May 6, 2005 at 9:40 am
From today’s Daily Telegraph:
German works tirelessly ‘to give war dead a face’
By Kate Connolly in Lietzen
With the gentlest of touches Erwin Kowalke ran his fingertips along the tops of four tiny cardboard coffins. “My job is to give the dead a face,” he said.
For 25 years he has been doing just that, unearthing the bones of soldiers who perished in the woods around Berlin during ferocious battles in the final days of the Second World War and trying to identify them.
In front of him, in the grounds of a German war graves cemetery, lay the remains of five RAF crew members in four shoebox-sized brown coffins.
The airmen’s remains were discovered last year in a wood in Gerbisbach near Wittenberg, north-east of Berlin, during one of Mr Kowalke’s many missions. The find followed a tip-off by a local resident who had watched on the night of March 24, 1944 as a blazing RAF Halifax plummeted to the ground before smashing into pieces.
Of the original crew of seven, two escaped, possibly with parachutes. In his detailed report to the Volksbund, the German war graves commission, Mr Kowalke, 63, wrote of the crew from the RAF’s 640 Squadron: “I estimate their ages to be between 20+ and up to 30, one must have been heavily built. Another had previously broken his left shinbone and fibula.” He even listed the shoe sizes of four of the men, as well as the make of their footwear. “Some of the crew members were flung out of the plane as it crashed,” he wrote.
For Mr Kowalke, whose anatomic and forensic knowledge is all self-taught, it is all in a day’s work. Since 1980, when he carried out his work illegally because the then-communist regime ruled that nobody was to have anything to do with the remains of a “fascist army”, he and his network of volunteers have worked on the remains of 20,000 soldiers.
Even now 1,000 bodies a year are still uncovered in and around the sandy battlefields of Berlin where more than 100,000 German, Russian and Allied soldiers lost their lives. More than 10,000 are still believed to be there.
The Ministry of Defence is close to a final identification of the remains of the Halifax’s crew. A spokesman said the aim was to bury the remains in September.
Mr Kowalke said: “Some bureaucrats in Germany find it tiresome and pointless having to deal with the dead decades after the war but I only need to see a grateful widow who finally knows the whereabouts of her loved-one after 60 years spent in the dark to know that the work is worth it.
“After all, one in seven war widows are still alive, while 1.3 million Germans remain missing in action.”
The task of identifying the RAF crew was a relatively easy one. Often Mr Kowalke only comes across an engraved wedding ring when he is roaming in the woods with his metal detector.
He said all the soldiers he finds he treats equally, regardless of nationality.

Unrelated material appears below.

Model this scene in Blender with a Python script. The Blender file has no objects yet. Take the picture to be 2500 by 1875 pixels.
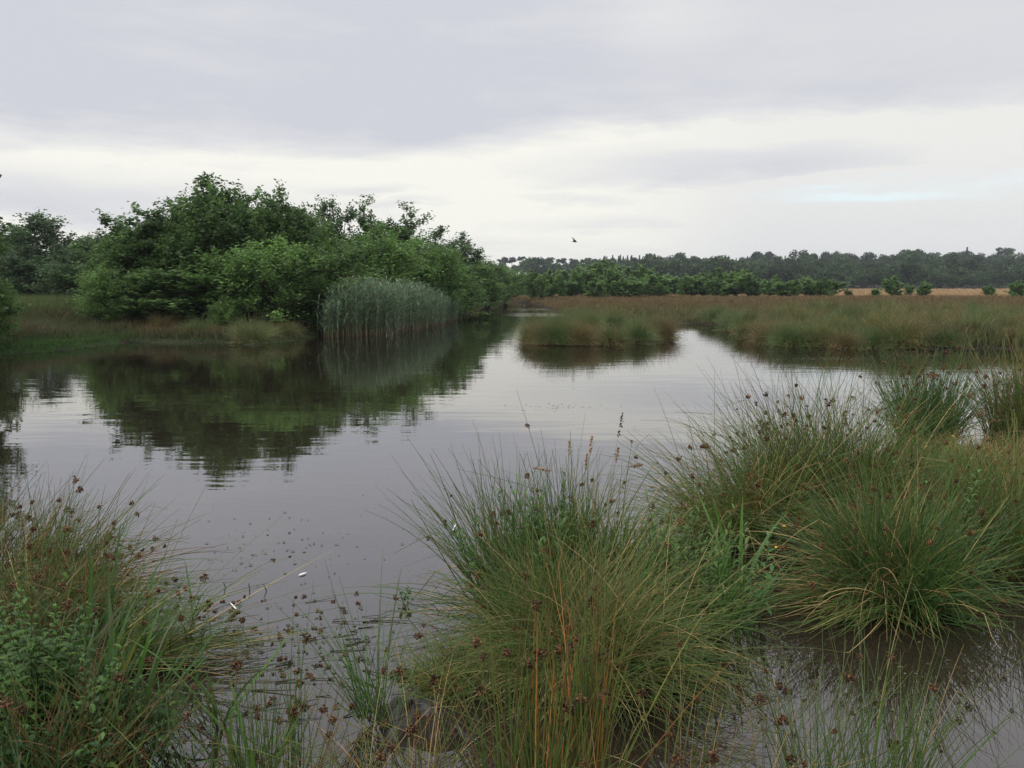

“My work is my way of trying to make amends for what Germany did,” he said.
By: RPSmith - 6th May 2005 at 11:13
I found that humbling… I don’t know why but I did.
Herr Kowalke should be commended for his work.
Agree
Roger Smith
By: Arabella-Cox - 6th May 2005 at 10:10
Arm Waver said “I found that humbling… I don’t know why but I did.”
Same here.
Herr Kowalke is 63. Which means that for the first three years of his life, he was first bombed, then his home overrun by an invading army. I would imagine his early memories contain images of bombed out buildings as the task of rebuilding Berlin began in the late fourties and early fifties.
How easy it would be for him to want to forget all about those times, to resent the men who bombed his city and occupied it.
Yet he devotes his days to finding the remains of these men, and where possible identifying them and repatriating them.
Humbling indeed. It’s the sort of thing that restores your faith in humanity…
By: Arm Waver - 6th May 2005 at 09:59
I found that humbling… I don’t know why but I did.
Herr Kowalke should be commended for his work.